Mexico Freezes CJNG Bank Accounts, Leader Shot Dead

Published: 03 June 2020

Footage of a live concert in Tierra Blanca shows alleged cartel leader Francisco Navarette Serna running offstage with his gun drawn shortly before he was reportedly shot dead in an armed attack (Photo: El Sol de Tierra Blanca)

Footage of a live concert in Tierra Blanca shows alleged cartel leader Francisco Navarette Serna running offstage with his gun drawn shortly before he was reportedly shot dead in an armed attack (Photo: El Sol de Tierra Blanca)

By Will Neal

Financial authorities in Mexico have frozen nearly 2,000 bank accounts with ties to the country’s second most powerful drug trafficking organisation just days after one of its leaders was shot dead during a concert live-streamed on social media.

Santiago Nieto Castillo, chief of the Mexican Finance Ministry’s Financial Intelligence Unit (UIF), tweeted on Tuesday that the authority had blocked accounts related to 1,770 individuals and 167 legal entities allegedly involved with the Cartel Jalisco Nueva Generacion (CJNG).

He added that the US Drug Enforcement Agency had provided information on the accounts, but did not say how much they were worth.

The move came after armed assailants stormed a live concert on Friday night in the Veracruz city of Tierra Blanca, injuring two and killing six, including a chief member of the cartel.

A video of the incident was posted on Facebook by local newspaper El Sol de Tierra Blanca.

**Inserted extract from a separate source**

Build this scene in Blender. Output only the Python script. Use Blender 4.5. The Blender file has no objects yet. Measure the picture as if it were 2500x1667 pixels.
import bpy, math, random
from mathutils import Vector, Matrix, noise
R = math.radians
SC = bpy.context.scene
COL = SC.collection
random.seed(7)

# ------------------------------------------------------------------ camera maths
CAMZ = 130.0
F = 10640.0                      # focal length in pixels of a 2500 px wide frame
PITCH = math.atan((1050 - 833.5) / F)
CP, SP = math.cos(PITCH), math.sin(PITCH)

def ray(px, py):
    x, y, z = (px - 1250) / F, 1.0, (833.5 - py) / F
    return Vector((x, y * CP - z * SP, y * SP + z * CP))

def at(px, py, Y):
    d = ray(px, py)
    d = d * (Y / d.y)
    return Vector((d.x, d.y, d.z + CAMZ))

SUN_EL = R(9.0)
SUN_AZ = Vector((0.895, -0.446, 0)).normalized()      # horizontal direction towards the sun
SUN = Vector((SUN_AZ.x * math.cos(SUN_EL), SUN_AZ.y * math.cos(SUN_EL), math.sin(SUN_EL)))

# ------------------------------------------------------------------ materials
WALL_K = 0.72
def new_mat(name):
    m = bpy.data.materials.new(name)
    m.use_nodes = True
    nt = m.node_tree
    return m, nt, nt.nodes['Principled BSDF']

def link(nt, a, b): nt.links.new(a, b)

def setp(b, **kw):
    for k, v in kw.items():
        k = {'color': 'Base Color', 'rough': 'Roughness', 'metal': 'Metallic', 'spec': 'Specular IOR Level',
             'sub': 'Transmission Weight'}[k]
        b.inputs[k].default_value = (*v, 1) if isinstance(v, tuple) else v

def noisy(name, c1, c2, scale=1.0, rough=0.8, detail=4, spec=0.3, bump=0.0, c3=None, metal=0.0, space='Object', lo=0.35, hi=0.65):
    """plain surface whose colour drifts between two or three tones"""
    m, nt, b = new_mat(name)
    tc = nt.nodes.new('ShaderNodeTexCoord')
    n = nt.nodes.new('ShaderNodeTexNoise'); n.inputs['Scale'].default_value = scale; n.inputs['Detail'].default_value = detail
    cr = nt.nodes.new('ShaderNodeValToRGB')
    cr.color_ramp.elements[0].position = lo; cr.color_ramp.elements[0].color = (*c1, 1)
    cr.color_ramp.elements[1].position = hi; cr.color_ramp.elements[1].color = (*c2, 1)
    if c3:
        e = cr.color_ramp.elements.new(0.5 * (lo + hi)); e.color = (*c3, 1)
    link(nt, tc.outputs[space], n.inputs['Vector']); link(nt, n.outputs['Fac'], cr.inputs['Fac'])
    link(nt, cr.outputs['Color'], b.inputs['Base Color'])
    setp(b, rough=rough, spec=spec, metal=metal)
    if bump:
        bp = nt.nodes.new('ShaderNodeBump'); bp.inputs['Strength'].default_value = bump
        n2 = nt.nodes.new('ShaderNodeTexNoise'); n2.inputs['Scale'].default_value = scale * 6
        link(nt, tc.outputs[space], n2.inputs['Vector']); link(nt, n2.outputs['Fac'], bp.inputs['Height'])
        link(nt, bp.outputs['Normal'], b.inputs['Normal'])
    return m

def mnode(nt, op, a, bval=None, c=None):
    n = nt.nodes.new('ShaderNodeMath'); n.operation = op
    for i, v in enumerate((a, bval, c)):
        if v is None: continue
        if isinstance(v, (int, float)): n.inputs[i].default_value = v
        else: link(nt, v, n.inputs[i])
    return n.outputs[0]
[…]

The footage shows alleged regional head of the CJNG, Francisco Navarette Serna, who also owns the news outlet and was performing with a band on the night, unholstering his gun and running towards the sound of gunfire mid-set.

According to local reports, Navarette was shot dead during the attack, along with the full lineup of La Calle, the musical group he was performing with.

The CJNG is one Mexico’s most powerful drug cartels, second only to their fierce rivals, the Sinaloa Cartel.

Notorious for its willingness to violence, with a penchant for public decapitations and dissolution of bodies in vats of acid, the group’s increasing assertion of its presence in Jalisco is widely believed to account for the steep rise in the state’s homicide rate in recent years.

OCCRP reported earlier in May that the discovery of 25 bodies, alongside bags of dismembered human remains, at a farm outside of the state capital of Guadalajara brought the total number of missing persons discovered in clandestine graves up to 115 in the last 12 months alone.

As alleged leader of the group’s activities in the state of Veracruz, Navarette was imprisoned in 2016, alongside his son and an alleged CNJG lieutenant, for the forced disappearance of five young people from the state municipality of Playa Vincente.

Police reportedly alleged that the abductees were tortured and killed at the nearby El Limon ranch, a property with links to Navarette. The three men left prison in 2019 due to a mishandling of their case by the now-Attorney General, Alejandro Gertz Manero.

The CNJG suffered a blow earlier in March when Mexican police, in a joint operation with the DEA, arrested over 600 of its members.

As if to even the playing field, authorities soon followed up with a sting against the Sinaloa syndicate, freezing accounts with alleged links to the rival group worth an estimated US$60 million.